Electronic retailer Best Buy (NYSE:BBY) released not-so-impressive results for the second quarter. Although the company failed to impress with good revenue, it managed to post some good improvement in earnings. Management is thinking that the company underperformed on the back of weak consumer demand and aggressive competition from its peers, leading to poor sales. Further, Best Buy is expecting a decline in sales in the coming two quarters as well. However, Best Buy is engaged in many initiatives to get better. The cost-cutting initiatives might prove to be a growth driver for it in the future. Let us see how?

Can it turn around?

In the recently reported quarter, Best Buy posted revenue of $8.9 billion. However, the company’s comparable store sales declined by 2%, while its consumer electronics category declined by 2.5%. But despite these upsetting figures, Best Buy managed to post good earnings. It posted EPS of $0.44 as compared to $0.32 per share last year.

Moreover, its sales declining puts pressure on its profit margins. Statistics tell us that the company has fallen for 13 consecutive quarters. Also, the situation is turning worse for Best Buy with negative customer reactions. However, Best Buy is coming up with various initiatives aimed at improving the profitability. The company has made cost-cutting initiatives its prime priority. Further, it has aggressive investment plans to strengthen its e-commerce platform, which will enhance its services of shipping goods directly from its stores to the destination.

The electronics industry is under pressure, and this is putting pressure on Best Buy's margins as well. However, the company is focusing on its Renew Blue Strategy to improve its online business and enhance the in-store experience by providing the right advice to customers. This has helped Best Buy to improve its online sales by 22%. This will also help Best Buy to further explore its opportunities on the online platform.

What the company is doing for a turnaround

Best Buy is looking for a turnaround. It is focused on eight potential areas. Out of these areas, the main focus of the company is on improving and strengthening of the merchandising segment. Best Buy is making moves to improve the overall customer experience with this segment. It has launched new home theaters by Samsung and Sony (NYSE:SNE) in more than 800 stores to support this initiative. It also opened seven new Magnolia design stores to further develop the home theatre segment, and is planning to open around 50 stores by the end of the year.

This is a smart move from the company, and management also thinks that this will help Best Buy to move into a good position in the appliance category, particularly in high definition 4K TV. Moreover, Best Buy is focusing on marketing strategies to strengthen its promotion. It is now entering a digital world from the analog so it aims to accelerate its marketing initiatives using different ways such as digital media and email campaigns, among other modes.

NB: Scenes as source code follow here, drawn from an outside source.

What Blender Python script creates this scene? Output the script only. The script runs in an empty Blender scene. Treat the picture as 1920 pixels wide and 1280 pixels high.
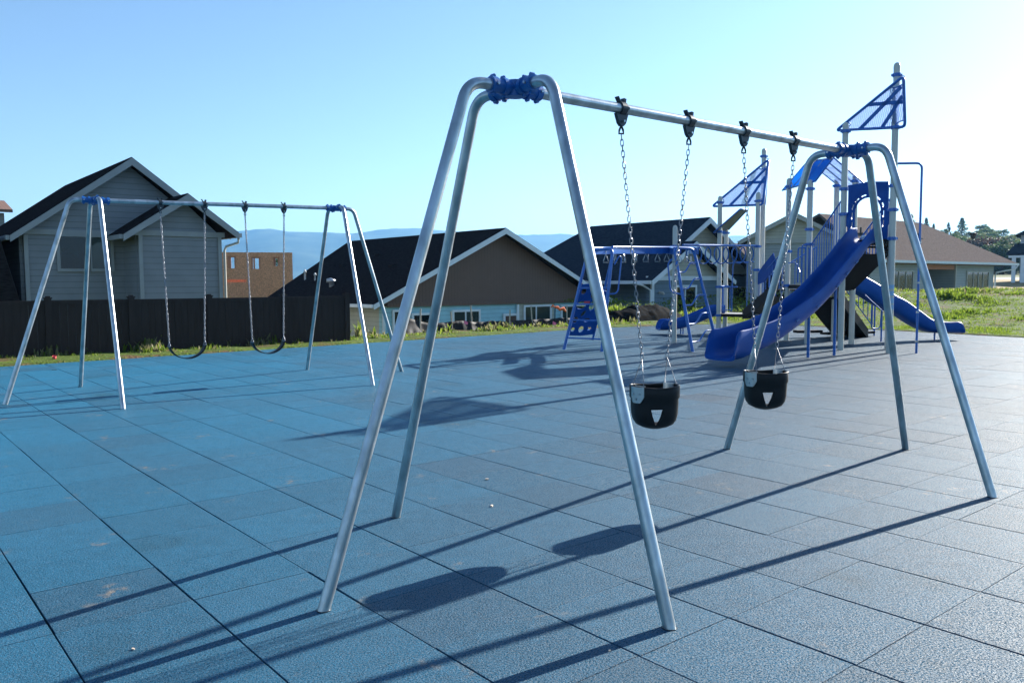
import bpy, bmesh, math, random
from mathutils import Vector, Matrix, noise
random.seed(7)
R = math.radians; PI = math.pi
C = bpy.context.scene.collection
scn = bpy.context.scene

# ------------------------------------------------------------ camera
F, PITCH, ROLL, H = 1540.0, 0.0724012, -0.0052186, 1.5547
cp, sp = math.cos(PITCH), math.sin(PITCH)
fwd = Vector((0, cp, -sp)); up = Vector((0, sp, cp)); rt = Vector((1, 0, 0))
c_, s_ = math.cos(ROLL), math.sin(ROLL)
RT = c_*rt + s_*up; UP = -s_*rt + c_*up
cam = bpy.data.objects.new('camera', bpy.data.cameras.new('camera'))
C.objects.link(cam)
cam.matrix_world = Matrix(((RT.x, UP.x, -fwd.x, 0), (RT.y, UP.y, -fwd.y, 0), (RT.z, UP.z, -fwd.z, H), (0, 0, 0, 1)))
cam.data.sensor_width = 36; cam.data.lens = F/1920*36
cam.data.clip_start = .05; cam.data.clip_end = 20000
scn.camera = cam

# ------------------------------------------------------------ sky, sun, exposure
SAZ, SEL = 42.4, 23.6                       # sun azimuth from +x, elevation
w = bpy.data.worlds.new("World"); scn.world = w; w.use_nodes = True
nt = w.node_tree; bg = nt.nodes['Background']
sky = nt.nodes.new('ShaderNodeTexSky'); sky.sky_type = 'NISHITA'; sky.sun_disc = False
sky.sun_elevation = R(SEL); sky.sun_rotation = R(90-SAZ)
sky.air_density = 1.0; sky.dust_density = .3; sky.ozone_density = 3.2
nt.links.new(sky.outputs[0], bg.inputs[0]); bg.inputs[1].default_value = 0.06
sl = bpy.data.lights.new('sun', 'SUN'); sl.energy = 5.0; sl.angle = R(.5); sl.color = (1, .95, .86)
so = bpy.data.objects.new('sun', sl); C.objects.link(so)
sd = Vector((math.cos(R(SAZ))*math.cos(R(SEL)), math.sin(R(SAZ))*math.cos(R(SEL)), math.sin(R(SEL))))
so.rotation_euler = sd.to_track_quat('Z', 'Y').to_euler(); so.location = (20, 20, 20)
scn.view_settings.view_transform = 'Standard'; scn.view_settings.look = 'None'
scn.view_settings.exposure = 1.7; scn.view_settings.gamma = 1
scn.render.resolution_x = 1024; scn.render.resolution_y = 682
scn.cycles.max_bounces = 6

# ------------------------------------------------------------ pixels to points
def ray(u, v): return RT*(u-960) - UP*(v-640) + fwd*F
def W(u, v, D):
    r = ray(u, v); return r*(D/r.y) + Vector((0, 0, H))
def G(u, v, z=0):
    r = ray(u, v); return r*((z-H)/r.z) + Vector((0, 0, H))
EX = Vector((.7711, .6367, 0)); EY = Vector((-.6367, .7711, 0)); YAW = math.atan2(EX.y, EX.x)
def PL(u, v, P, d):
    n = Vector((-d.y, d.x, 0)); r = ray(u, v); return r*(n.dot(P)/n.dot(r)) + Vector((0, 0, H))

# ------------------------------------------------------------ materials
def new(name):
    m = bpy.data.materials.new(name); m.use_nodes = True
    return m, m.node_tree, m.node_tree.nodes['Principled BSDF']
def mat(name, col, rough=.6, metal=0, spec=.5, var=.15, scale=6, bump=0, bscale=60, col2=None, stretch=None, coat=0, detail=4):
    m, t, b = new(name)
    tc = t.nodes.new('ShaderNodeTexCoord'); mp = t.nodes.new('ShaderNodeMapping')
    t.links.new(tc.outputs['Object'], mp.inputs[0])
    if stretch: mp.inputs['Scale'].default_value = stretch
    n = t.nodes.new('ShaderNodeTexNoise'); n.inputs['Scale'].default_value = scale; n.inputs['Detail'].default_value = detail
    t.links.new(mp.outputs[0], n.inputs[0])
    r = t.nodes.new('ShaderNodeValToRGB'); t.links.new(n.outputs[0], r.inputs[0])
    a = [max(0, c*(1-var)) for c in col]; z = [min(1, c*(1+var)) for c in (col2 or col)]
    r.color_ramp.elements[0].position = .3; r.color_ramp.elements[1].position = .7
    r.color_ramp.elements[0].color = (*a, 1); r.color_ramp.elements[1].color = (*z, 1)
    t.links.new(r.outputs[0], b.inputs['Base Color'])
    b.inputs['Roughness'].default_value = rough; b.inputs['Metallic'].default_value = metal
    b.inputs['Specular IOR Level'].default_value = spec; b.inputs['Coat Weight'].default_value = coat
    if bump:
        n2 = t.nodes.new('ShaderNodeTexNoise'); n2.inputs['Scale'].default_value = bscale; n2.inputs['Detail'].default_value = 3
        t.links.new(mp.outputs[0], n2.inputs[0])
        bp = t.nodes.new('ShaderNodeBump'); bp.inputs['Strength'].default_value = bump; bp.inputs['Distance'].default_value = .01
        t.links.new(n2.outputs[0], bp.inputs['Height']); t.links.new(bp.outputs[0], b.inputs['Normal'])
    return m
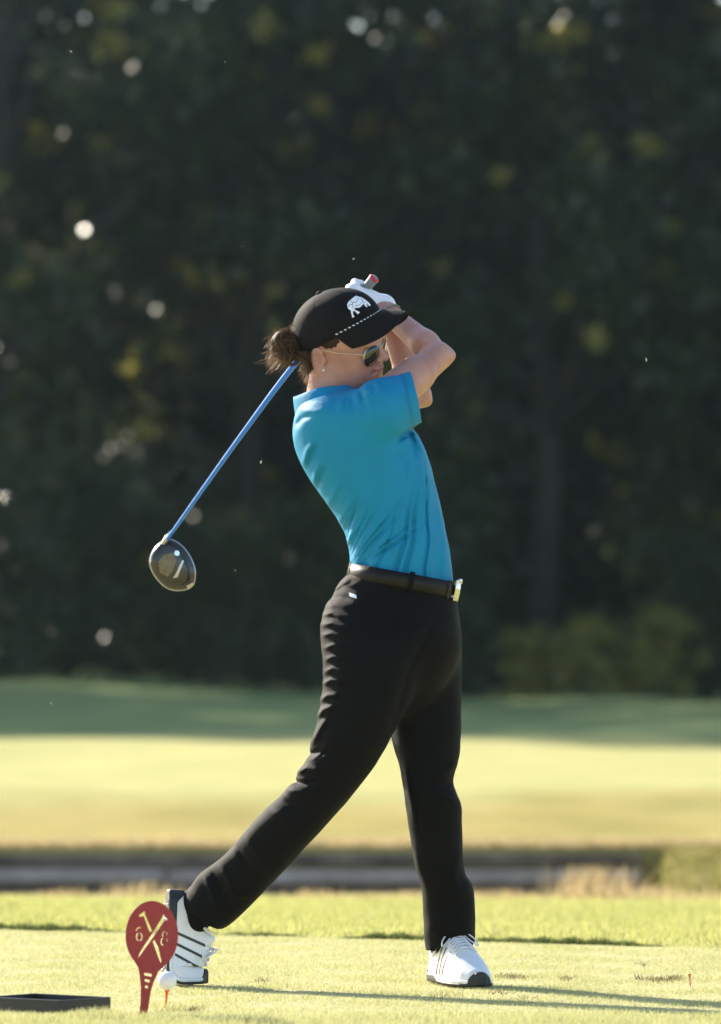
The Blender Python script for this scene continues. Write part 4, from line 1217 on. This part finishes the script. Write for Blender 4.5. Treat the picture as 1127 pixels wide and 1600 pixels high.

Best Buy is also focusing on refining its existing service offerings, and with the improvement in merchandising, and adding new offering according to the customer’s needs, the company can get better. Despite these efforts the company might take a hit in its sales as management is anticipating a rough holiday season.

Conclusion

Moving on to financials, it is no doubt that Best Buy is struggling, but the trailing P/E of 10.46 indicates that the company is cheap. The retailer is trying to get over the weakness by various initiatives that it is undertaking, so it might be a good prospect for the long run.